Wednesday, March 25, 2009

Super C Is A Biter? Say It Ain't So!

Soooooo the most talked about shizz on the net today is people wanting to know why 'Ciara ain't do shit but lick Yonce's ass crack'. Seems Ciara has done nothing but swagger jack Yonce's whole steez. Now if you guys recall, Ciara's #1 fan called me an "ghetto azz, black bitch" for asking why da fuck Ciara had to have a alter-ego (like Yonce) and why da fuck she couldn't at least come up with a betta daayum name than Super fuckin C. But you know, I'm the ghetto black bitch cuz I would dare ask such a question....and that's fine for I can't fault bitch ass retards, for they know not what they speak.

Anyhoooo, seems people have a real problem with Ciara's new video claiming that she stole er'last bit of it from, well, Yonce of course. I said da otha day, I think the video is zexy and me likey uh-lot buttterummm....I came across the bestest opinion of how Ciara hasn't managed to stunt without jackin.

Per The Cynical Ones: "While I’m sure her intentions were to get me to focus on how sexy she is and forget how mediocre her material has been thus far, all I can think about after watching this is how much of a wack azz she is. This video looks like a tribute to the Beyonce anthology, and while Beyonce is not an originator by any stretch at least when she jacks something she makes it her own — which is what you’re supposed to do when you bite. Beyonce may bite, Alicia may steal, and Rihanna may have bought all of Fefe Dobson’s clothes at a garage sale, but they’re all much better actresses than Ciara.
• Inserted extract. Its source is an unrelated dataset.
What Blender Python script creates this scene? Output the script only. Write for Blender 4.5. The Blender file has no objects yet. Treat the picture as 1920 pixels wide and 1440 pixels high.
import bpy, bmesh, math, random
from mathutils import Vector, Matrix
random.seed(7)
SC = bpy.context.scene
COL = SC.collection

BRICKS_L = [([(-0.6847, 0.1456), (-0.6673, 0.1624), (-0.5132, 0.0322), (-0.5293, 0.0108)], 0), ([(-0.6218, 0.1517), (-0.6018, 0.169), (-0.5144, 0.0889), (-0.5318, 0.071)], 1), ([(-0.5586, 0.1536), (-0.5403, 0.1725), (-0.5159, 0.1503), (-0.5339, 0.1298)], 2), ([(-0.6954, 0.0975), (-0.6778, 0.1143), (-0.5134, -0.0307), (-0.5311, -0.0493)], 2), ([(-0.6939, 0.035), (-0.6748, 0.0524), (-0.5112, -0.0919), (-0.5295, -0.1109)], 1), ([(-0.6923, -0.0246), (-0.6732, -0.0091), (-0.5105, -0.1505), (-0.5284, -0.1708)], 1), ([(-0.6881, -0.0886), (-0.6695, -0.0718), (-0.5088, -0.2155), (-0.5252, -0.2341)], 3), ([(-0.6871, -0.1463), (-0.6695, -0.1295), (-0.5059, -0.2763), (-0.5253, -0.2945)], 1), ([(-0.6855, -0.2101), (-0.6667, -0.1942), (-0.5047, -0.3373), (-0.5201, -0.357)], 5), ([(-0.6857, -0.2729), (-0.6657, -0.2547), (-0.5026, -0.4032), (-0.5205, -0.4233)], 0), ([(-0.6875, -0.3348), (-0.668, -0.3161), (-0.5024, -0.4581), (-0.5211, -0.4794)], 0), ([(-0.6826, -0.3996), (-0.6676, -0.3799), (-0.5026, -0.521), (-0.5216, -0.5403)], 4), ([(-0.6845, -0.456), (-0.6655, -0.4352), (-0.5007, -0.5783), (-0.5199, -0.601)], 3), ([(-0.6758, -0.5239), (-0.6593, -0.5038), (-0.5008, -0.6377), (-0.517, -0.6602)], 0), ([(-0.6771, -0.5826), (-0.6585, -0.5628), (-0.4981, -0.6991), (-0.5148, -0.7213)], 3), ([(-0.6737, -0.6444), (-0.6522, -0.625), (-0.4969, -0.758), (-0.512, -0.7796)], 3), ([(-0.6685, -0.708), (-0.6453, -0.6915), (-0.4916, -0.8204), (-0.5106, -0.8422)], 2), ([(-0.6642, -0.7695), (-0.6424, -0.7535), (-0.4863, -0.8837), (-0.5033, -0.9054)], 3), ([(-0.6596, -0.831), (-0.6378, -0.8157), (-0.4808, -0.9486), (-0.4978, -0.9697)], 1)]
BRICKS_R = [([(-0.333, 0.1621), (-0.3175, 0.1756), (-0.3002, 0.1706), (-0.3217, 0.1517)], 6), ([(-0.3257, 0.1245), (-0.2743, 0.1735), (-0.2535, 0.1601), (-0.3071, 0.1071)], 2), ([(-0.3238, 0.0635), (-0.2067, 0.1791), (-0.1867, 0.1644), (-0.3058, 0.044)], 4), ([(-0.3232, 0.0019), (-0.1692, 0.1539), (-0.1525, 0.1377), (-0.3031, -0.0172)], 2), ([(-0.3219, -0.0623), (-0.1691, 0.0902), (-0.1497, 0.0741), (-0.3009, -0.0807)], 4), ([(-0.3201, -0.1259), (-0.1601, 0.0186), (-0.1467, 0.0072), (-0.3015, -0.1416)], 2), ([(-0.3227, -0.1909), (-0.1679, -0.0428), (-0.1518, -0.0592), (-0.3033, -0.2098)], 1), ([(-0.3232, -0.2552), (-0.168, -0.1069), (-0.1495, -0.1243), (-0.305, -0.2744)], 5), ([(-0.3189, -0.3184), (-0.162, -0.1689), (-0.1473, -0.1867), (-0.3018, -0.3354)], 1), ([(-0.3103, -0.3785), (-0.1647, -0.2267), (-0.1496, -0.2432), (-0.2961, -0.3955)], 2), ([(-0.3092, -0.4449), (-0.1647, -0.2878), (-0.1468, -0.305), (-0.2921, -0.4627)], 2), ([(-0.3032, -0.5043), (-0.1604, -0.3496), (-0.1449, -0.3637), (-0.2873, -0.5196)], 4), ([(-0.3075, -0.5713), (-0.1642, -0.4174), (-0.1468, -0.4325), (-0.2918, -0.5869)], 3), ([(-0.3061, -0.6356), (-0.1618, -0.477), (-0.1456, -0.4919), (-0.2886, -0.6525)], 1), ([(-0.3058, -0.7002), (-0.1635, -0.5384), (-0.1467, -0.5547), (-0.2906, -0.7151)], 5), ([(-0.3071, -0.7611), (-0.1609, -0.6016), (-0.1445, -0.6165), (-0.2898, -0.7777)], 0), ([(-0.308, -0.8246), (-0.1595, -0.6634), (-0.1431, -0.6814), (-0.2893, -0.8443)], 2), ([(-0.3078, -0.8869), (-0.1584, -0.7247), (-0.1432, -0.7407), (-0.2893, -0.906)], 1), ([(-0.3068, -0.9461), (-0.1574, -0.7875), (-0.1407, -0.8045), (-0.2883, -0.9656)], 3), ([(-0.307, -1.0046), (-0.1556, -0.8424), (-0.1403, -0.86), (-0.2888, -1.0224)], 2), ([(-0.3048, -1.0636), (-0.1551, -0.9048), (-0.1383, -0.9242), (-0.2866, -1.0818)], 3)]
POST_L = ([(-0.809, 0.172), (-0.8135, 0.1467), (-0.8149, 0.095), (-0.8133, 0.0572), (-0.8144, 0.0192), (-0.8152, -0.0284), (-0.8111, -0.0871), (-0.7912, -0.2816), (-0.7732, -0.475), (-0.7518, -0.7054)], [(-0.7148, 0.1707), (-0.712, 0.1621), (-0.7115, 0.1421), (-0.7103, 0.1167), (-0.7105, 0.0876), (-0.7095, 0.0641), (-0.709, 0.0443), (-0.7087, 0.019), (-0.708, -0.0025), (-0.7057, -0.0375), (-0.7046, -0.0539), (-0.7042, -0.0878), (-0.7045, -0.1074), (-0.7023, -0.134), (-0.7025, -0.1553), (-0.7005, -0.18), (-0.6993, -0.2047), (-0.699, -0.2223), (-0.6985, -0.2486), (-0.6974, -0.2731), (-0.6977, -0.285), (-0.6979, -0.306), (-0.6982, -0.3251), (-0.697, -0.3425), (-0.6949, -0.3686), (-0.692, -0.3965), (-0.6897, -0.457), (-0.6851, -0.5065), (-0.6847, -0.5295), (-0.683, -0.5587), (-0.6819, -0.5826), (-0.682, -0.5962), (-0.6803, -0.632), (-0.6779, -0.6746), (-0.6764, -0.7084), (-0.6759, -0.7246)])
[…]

Her fusing Beyonce’s video treatments with Madonna’s old hoe sh*t doesn’t seem like a woman embracing her new found sexuality. I think she looks like a prostitute trying to score a hit before her pimp puts her back on the street. I find her pathetic in every sense of the word.

Maybe if she focused on her music as much as she did her ever changing image and sound she wouldn’t be reduced to doggystyle positions and rubbing her azz cheeks on Justin Timberlake for a cheap hit. I thought this chick was supposed to be a great dancer anyway. How do you put Justin Timberlake in a video and not have any extensive choreography? Wasn’t her being some supposed great dancer what separated her from the other singers reduced to dip it, pop it, twirk it stop it dance routines?

Some feel I’m being too hard on her. I think the problem is I know Ciara had way more successful when she was seeking to give folks blue balls instead of full fledged hard-ons.Far too many people rely on sex to sell forgetting one important fact: Thanks to the internet we can see hoes all day for free."

And I think that about sums that up.